European TTF gas prices showed modest intraday movement during Week 02 of 2026, with the highest settlement recorded on January 7. Prices generally stabilized around €28/MWh as the week progressed. On the ICE market, February 2026 futures moved between −3.7% and +2.5%, producing a weekly average of €28.06/MWh. That figure was slightly below the previous week’s level, down 0.7%.
Trading began with a sharp fall on Monday, January 5, when prices dropped by −5.5% from the final session of Week 01. The move took the week’s lowest settlement to €27.399/MWh, which was −3.2% lower than Monday, December 29. After the opening decline, prices increased over subsequent sessions. The week’s high came on Wednesday, January 7, at €28.778/MWh.
The January 7 peak represented a 2.5% rise versus the prior day and was 2.2% higher than Wednesday, December 31. Early January featured unusually low temperatures across Northwest and Central Europe. Those conditions increased heating-related gas demand and supported storage withdrawals.
As cold spells intensified, EU gas inventories fell to roughly 54.9%. The level was below last year’s figure of 66.9% for the same period. The winter demand backdrop coincided with market concerns tied to LNG supply.
Winter demand and LNG supply risk shape TTF trading
Geopolitical developments also entered the market picture, with reports stating the US is considering military and cyber measures against Iran. That raised concerns about possible disruptions to global LNG flows. The potential impact is described as especially relevant for Europe due to its increased reliance on LNG.
The shift follows a reduction in Russian pipeline deliveries, with Europe’s LNG role expanding after pipeline volumes declined. In 2025, LNG imports surpassed pipeline imports for the first time, according to the figures cited in the report. As of mid-January, the one-month forward TTF contract traded at €32.320/MWh.
Yamal LNG exports to Europe amid planned Russian import bans
A report published on January 8, 2026 by German NGO Urgewald said Russia’s Yamal LNG terminal exported €7.2 billion ($8.4 billion) worth of LNG to Europe in 2025. The report was issued after EU countries agreed in December 2025 to ban Russian gas imports starting January 1, 2028. It also notes that LNG imports from Russia are scheduled to be prohibited at the start of 2027.
Even with those planned restrictions, Europe remains the largest destination for Russian LNG shipments in the cited data set. Urgewald reported that Yamal LNG accounts for nearly 15% of total EU LNG imports, citing Kpler data. France was identified as the leading recipient, taking 87 tanker deliveries totaling 6.3 million tonnes (Mt).

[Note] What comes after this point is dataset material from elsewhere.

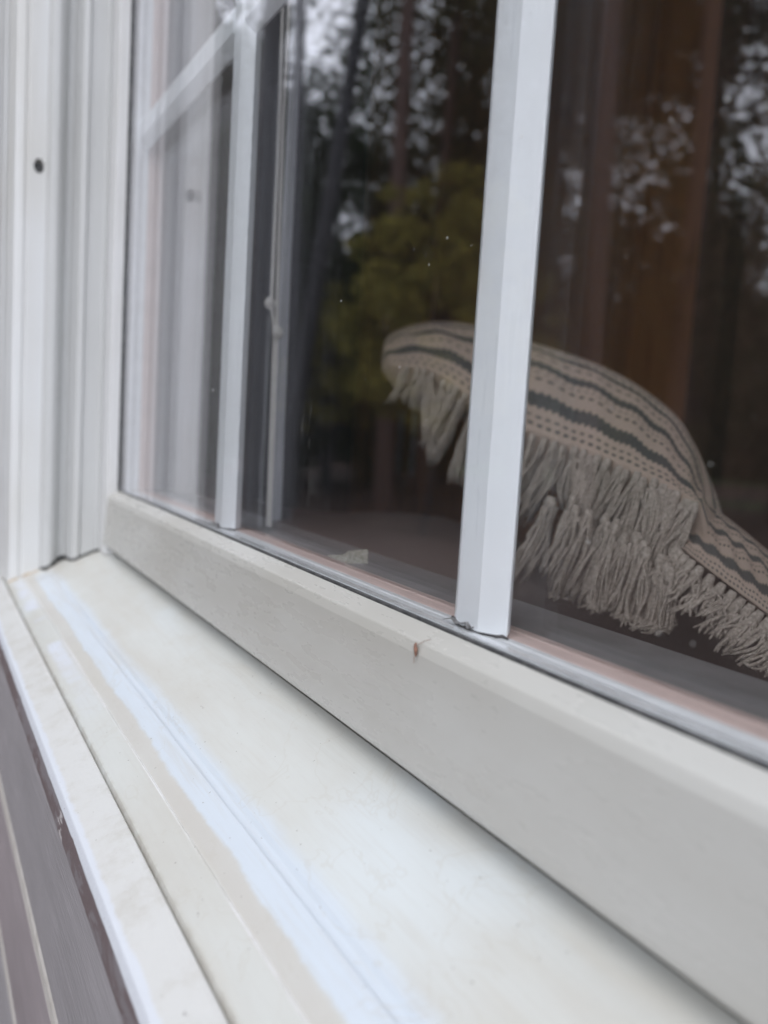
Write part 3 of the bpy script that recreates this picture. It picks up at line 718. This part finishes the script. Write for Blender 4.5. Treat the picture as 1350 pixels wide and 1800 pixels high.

The same figures show that France received 41.7% of Yamal LNG shipments to Europe during the period covered by Urgewald’s analysis. TotalEnergies owns 20% of Yamal LNG and purchases 4 Mt annually under contracts extending until 2041. The report also details how Yamal LNG shipments depend on European port access.
Arc7 ice-breaking tankers and European shipping operators
The Yamal LNG supply chain relies on EU ports and ice-breaking Arc7 LNG tankers built for Arctic operations. Without access to those ports, shipments would require longer voyages to Asia, according to the account provided in the source facts. For Belgium in 2025, 58 ships delivered 4.2 Mt of LNG.
The same year saw 51 ships deliver 3.6 Mt to China. In France, Dunkirk and Montoir terminals received 6.3 Mt, carried via 87 shipments, making France the largest European importer in the dataset described.
Cited logistics are handled primarily by two European operators: Seapeak and Dynagas. Seapeak is based in the UK and owned by Stonepeak, transporting 37.3% of Yamal LNG shipments in 2025 data referenced here. Greece’s Dynagas handled 34.3%.
The Arc7 fleet referenced consists of 14 specialized ice-breaking LNG tankers, with 11 owned by Seapeak and Dynagas in the figures provided. The arrangement is described as supporting Arctic rotations and rapid turnaround aligned with European demand requirements.